▶ **EXERCISE**
Write out each line that follows exactly as it stands, without the pictures.

▶ **DATASET EXTRACT**
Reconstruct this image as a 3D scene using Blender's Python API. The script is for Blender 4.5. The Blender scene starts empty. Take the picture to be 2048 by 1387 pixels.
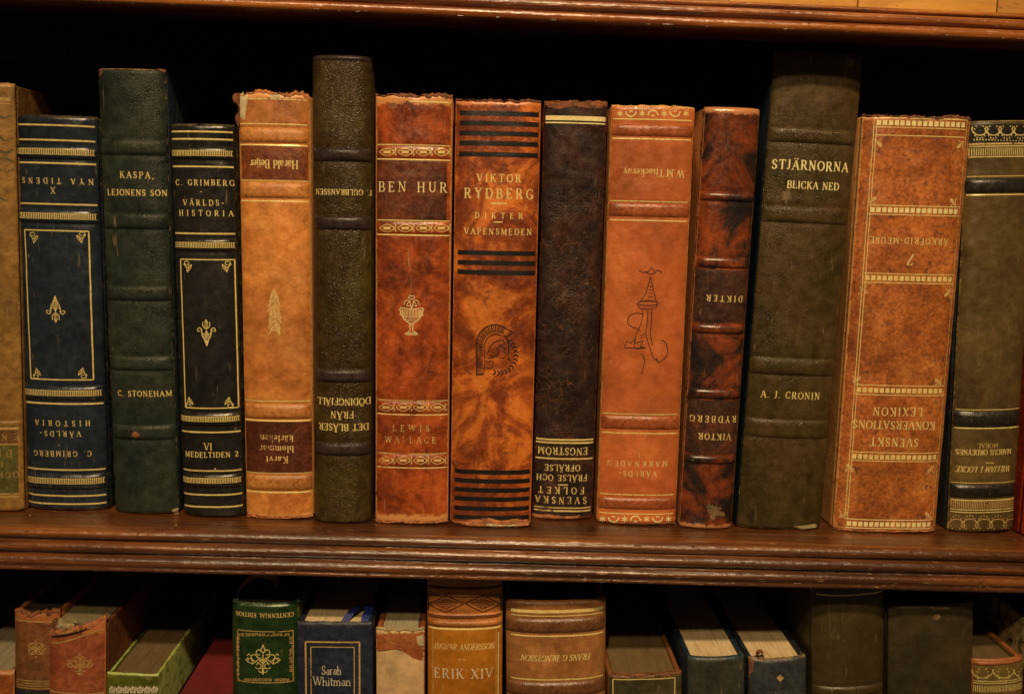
import bpy, math, random
import numpy as np
from mathutils import Vector, Matrix, noise

random.seed(7)
S = bpy.context.scene
COL = S.collection

# ------------------------------------------------------------------ camera
F = 1955.0                      # focal length in photo pixels (photo 2048 wide)
W0, H0 = 2048.0, 1387.0
zx = Vector((64000, -1984, -F)).normalized()          # world X seen in camera axes
yy = Vector((-51, 276, -F)); yy = (yy - zx * yy.dot(zx)).normalized()
zz = zx.cross(yy).normalized()
if zz.y < 0: zz = -zz
RC = Matrix((zx, yy, zz))       # camera axes -> world
CAM = Vector((0.0, -0.46, 0.15))
def ray(px, py):
    return (RC @ Vector((px - W0 / 2, -(py - H0 / 2), -F))).normalized()
def hit_y(px, py, y):
    d = ray(px, py); return CAM + d * ((y - CAM.y) / d.y)
def hit_z(px, py, z):
    d = ray(px, py); return CAM + d * ((z - CAM.z) / d.z)
# eye height such that the foot of the spines (y=0, z=0) is at photo row 1050
d_ = ray(820, 1051); CAM.z = -d_.z / d_.y * 0.46
cam = bpy.data.cameras.new("camera"); co = bpy.data.objects.new("camera", cam); COL.objects.link(co)
co.matrix_world = Matrix.Translation(CAM) @ RC.to_4x4()
cam.sensor_width = 36; cam.lens = F / W0 * 36; cam.clip_start = 0.01; cam.clip_end = 50
cam.dof.use_dof = True; cam.dof.focus_distance = 0.455; cam.dof.aperture_fstop = 13
S.camera = co

# ------------------------------------------------------------------ light
TINT = (1.0, 0.80, 0.56)
wd = bpy.data.worlds.new("World"); S.world = wd; wd.use_nodes = True
bg = wd.node_tree.nodes["Background"]; bg.inputs[0].default_value = (1.0, 0.70, 0.45, 1); bg.inputs[1].default_value = 0.055
def lamp(name, loc, target, energy, radius, color=(1.0, 0.715, 0.40), cone=27):
    l = bpy.data.lights.new(name, 'SPOT'); l.shadow_soft_size = radius; l.energy = energy; l.color = color
    l.spot_size = math.radians(cone); l.spot_blend = 1.0
    o = bpy.data.objects.new(name, l); COL.objects.link(o); o.location = loc
    o.rotation_euler = (Vector(target) - Vector(loc)).to_track_quat('-Z', 'Y').to_euler()
    return o
lamp("ceiling_spot", (0.10, -1.26, 1.36), (0.03, 0, 0.13), 122, 0.045)
lamp("ceiling_spot", (-0.28, -1.62, 1.36), (0.03, 0, 0.13), 66, 0.045)
S.view_settings.view_transform = 'Standard'; S.view_settings.look = 'None'
S.view_settings.exposure = 0; S.view_settings.gamma = 1
try:
    S.cycles.max_bounces = 6; S.cycles.transparent_max_bounces = 12
except Exception: pass

# ------------------------------------------------------------------ node helpers
def lin1(c): c /= 255.0; return c / 12.92 if c <= .04045 else ((c + .055) / 1.055) ** 2.4
def alb(rgb, k=1.0):            # surface colour as read in the picture -> base colour under the warm lamps
    r, g, bl = rgb
    if r > 1.6 * bl: rgb = (r, g * .985, bl * .92)
    return tuple(min(.82, max(.0015, lin1(c) / (t * k))) for c, t in zip(rgb, TINT)) + (1.0,)
class NT:
    def __init__(s, name):
        s.m = bpy.data.materials.new(name); s.m.use_nodes = True; s.t = s.m.node_tree
        s.b = s.t.nodes["Principled BSDF"]
    def n(s, typ, ins=None, **kw):
        nd = s.t.nodes.new(typ)
        for k, v in kw.items(): setattr(nd, k, v)
        for k, v in (ins or {}).items():
            if isinstance(v, bpy.types.NodeSocket): s.t.links.new(v, nd.inputs[k])
            else: nd.inputs[k].default_value = v
        return nd
    def link(s, a, b): s.t.links.new(a, b)
    def math(s, op, a, b=0.0, clamp=False):
        nd = s.n('ShaderNodeMath', {0: a, 1: b}, operation=op); nd.use_clamp = clamp; return nd.outputs[0]
    def mr(s, v, a, b, c=0.0, d=1.0, smooth=True):
        nd = s.n('ShaderNodeMapRange', {'Value': v, 'From Min': a, 'From Max': b, 'To Min': c, 'To Max': d})
        if smooth: nd.interpolation_type = 'SMOOTHSTEP'
        return nd.outputs[0]
    def mix(s, f, a, b, blend='MIX'):
        nd = s.n('ShaderNodeMix', data_type='RGBA', blend_type=blend)
        for i, v in ((0, f), (6, a), (7, b)):
            if isinstance(v, bpy.types.NodeSocket): s.link(v, nd.inputs[i])
            else: nd.inputs[i].default_value = v
        return nd.outputs[2]
    def noise(s, vec, scale, detail=6, rough=.6, dist=0.0):
        return s.n('ShaderNodeTexNoise', {'Vector': vec, 'Scale': scale, 'Detail': detail, 'Roughness': rough, 'Distortion': dist}).outputs['Fac']
    def ramp(s, fac, stops):
        nd = s.n('ShaderNodeValToRGB', {0: fac}); e = nd.color_ramp.elements
        while len(e) < len(stops): e.new(.5)
        for el, (p, c) in zip(e, stops): el.position = p; el.color = c
        return nd.outputs[0]

def coords(N, seed):
    tc = N.n('ShaderNodeTexCoord').outputs['Object']
    r = random.Random(seed)
    mp = N.n('ShaderNodeMapping', {'Vector': tc, 'Location': (r.uniform(-9, 9), r.uniform(-9, 9), r.uniform(-9, 9))}).outputs[0]
    return tc, mp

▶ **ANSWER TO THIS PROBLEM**
Reconstruct this image as a 3D scene using Blender's Python API. The script is for Blender 4.5. The Blender scene starts empty. Take the picture to be 2048 by 1387 pixels.
import bpy, math, random
import numpy as np
from mathutils import Vector, Matrix, noise

random.seed(7)
S = bpy.context.scene
COL = S.collection

# ------------------------------------------------------------------ camera
F = 1955.0                      # focal length in photo pixels (photo 2048 wide)
W0, H0 = 2048.0, 1387.0
zx = Vector((64000, -1984, -F)).normalized()          # world X seen in camera axes
yy = Vector((-51, 276, -F)); yy = (yy - zx * yy.dot(zx)).normalized()
zz = zx.cross(yy).normalized()
if zz.y < 0: zz = -zz
RC = Matrix((zx, yy, zz))       # camera axes -> world
CAM = Vector((0.0, -0.46, 0.15))
def ray(px, py):
    return (RC @ Vector((px - W0 / 2, -(py - H0 / 2), -F))).normalized()
def hit_y(px, py, y):
    d = ray(px, py); return CAM + d * ((y - CAM.y) / d.y)
def hit_z(px, py, z):
    d = ray(px, py); return CAM + d * ((z - CAM.z) / d.z)
# eye height such that the foot of the spines (y=0, z=0) is at photo row 1050
d_ = ray(820, 1051); CAM.z = -d_.z / d_.y * 0.46
cam = bpy.data.cameras.new("camera"); co = bpy.data.objects.new("camera", cam); COL.objects.link(co)
co.matrix_world = Matrix.Translation(CAM) @ RC.to_4x4()
cam.sensor_width = 36; cam.lens = F / W0 * 36; cam.clip_start = 0.01; cam.clip_end = 50
cam.dof.use_dof = True; cam.dof.focus_distance = 0.455; cam.dof.aperture_fstop = 13
S.camera = co

# ------------------------------------------------------------------ light
TINT = (1.0, 0.80, 0.56)
wd = bpy.data.worlds.new("World"); S.world = wd; wd.use_nodes = True
bg = wd.node_tree.nodes["Background"]; bg.inputs[0].default_value = (1.0, 0.70, 0.45, 1); bg.inputs[1].default_value = 0.055
def lamp(name, loc, target, energy, radius, color=(1.0, 0.715, 0.40), cone=27):
    l = bpy.data.lights.new(name, 'SPOT'); l.shadow_soft_size = radius; l.energy = energy; l.color = color
    l.spot_size = math.radians(cone); l.spot_blend = 1.0
    o = bpy.data.objects.new(name, l); COL.objects.link(o); o.location = loc
    o.rotation_euler = (Vector(target) - Vector(loc)).to_track_quat('-Z', 'Y').to_euler()
    return o
lamp("ceiling_spot", (0.10, -1.26, 1.36), (0.03, 0, 0.13), 122, 0.045)
lamp("ceiling_spot", (-0.28, -1.62, 1.36), (0.03, 0, 0.13), 66, 0.045)
S.view_settings.view_transform = 'Standard'; S.view_settings.look = 'None'
S.view_settings.exposure = 0; S.view_settings.gamma = 1
try:
    S.cycles.max_bounces = 6; S.cycles.transparent_max_bounces = 12
except Exception: pass

# ------------------------------------------------------------------ node helpers
def lin1(c): c /= 255.0; return c / 12.92 if c <= .04045 else ((c + .055) / 1.055) ** 2.4
def alb(rgb, k=1.0):            # surface colour as read in the picture -> base colour under the warm lamps
    r, g, bl = rgb
    if r > 1.6 * bl: rgb = (r, g * .985, bl * .92)
    return tuple(min(.82, max(.0015, lin1(c) / (t * k))) for c, t in zip(rgb, TINT)) + (1.0,)
class NT:
    def __init__(s, name):
        s.m = bpy.data.materials.new(name); s.m.use_nodes = True; s.t = s.m.node_tree
        s.b = s.t.nodes["Principled BSDF"]
    def n(s, typ, ins=None, **kw):
        nd = s.t.nodes.new(typ)
        for k, v in kw.items(): setattr(nd, k, v)
        for k, v in (ins or {}).items():
            if isinstance(v, bpy.types.NodeSocket): s.t.links.new(v, nd.inputs[k])
            else: nd.inputs[k].default_value = v
        return nd
    def link(s, a, b): s.t.links.new(a, b)
    def math(s, op, a, b=0.0, clamp=False):
        nd = s.n('ShaderNodeMath', {0: a, 1: b}, operation=op); nd.use_clamp = clamp; return nd.outputs[0]
    def mr(s, v, a, b, c=0.0, d=1.0, smooth=True):
        nd = s.n('ShaderNodeMapRange', {'Value': v, 'From Min': a, 'From Max': b, 'To Min': c, 'To Max': d})
        if smooth: nd.interpolation_type = 'SMOOTHSTEP'
        return nd.outputs[0]
    def mix(s, f, a, b, blend='MIX'):
        nd = s.n('ShaderNodeMix', data_type='RGBA', blend_type=blend)
        for i, v in ((0, f), (6, a), (7, b)):
            if isinstance(v, bpy.types.NodeSocket): s.link(v, nd.inputs[i])
            else: nd.inputs[i].default_value = v
        return nd.outputs[2]
    def noise(s, vec, scale, detail=6, rough=.6, dist=0.0):
        return s.n('ShaderNodeTexNoise', {'Vector': vec, 'Scale': scale, 'Detail': detail, 'Roughness': rough, 'Distortion': dist}).outputs['Fac']
    def ramp(s, fac, stops):
        nd = s.n('ShaderNodeValToRGB', {0: fac}); e = nd.color_ramp.elements
        while len(e) < len(stops): e.new(.5)
        for el, (p, c) in zip(e, stops): el.position = p; el.color = c
        return nd.outputs[0]

def coords(N, seed):
    tc = N.n('ShaderNodeTexCoord').outputs['Object']
    r = random.Random(seed)
    mp = N.n('ShaderNodeMapping', {'Vector': tc, 'Location': (r.uniform(-9, 9), r.uniform(-9, 9), r.uniform(-9, 9))}).outputs[0]
    return tc, mp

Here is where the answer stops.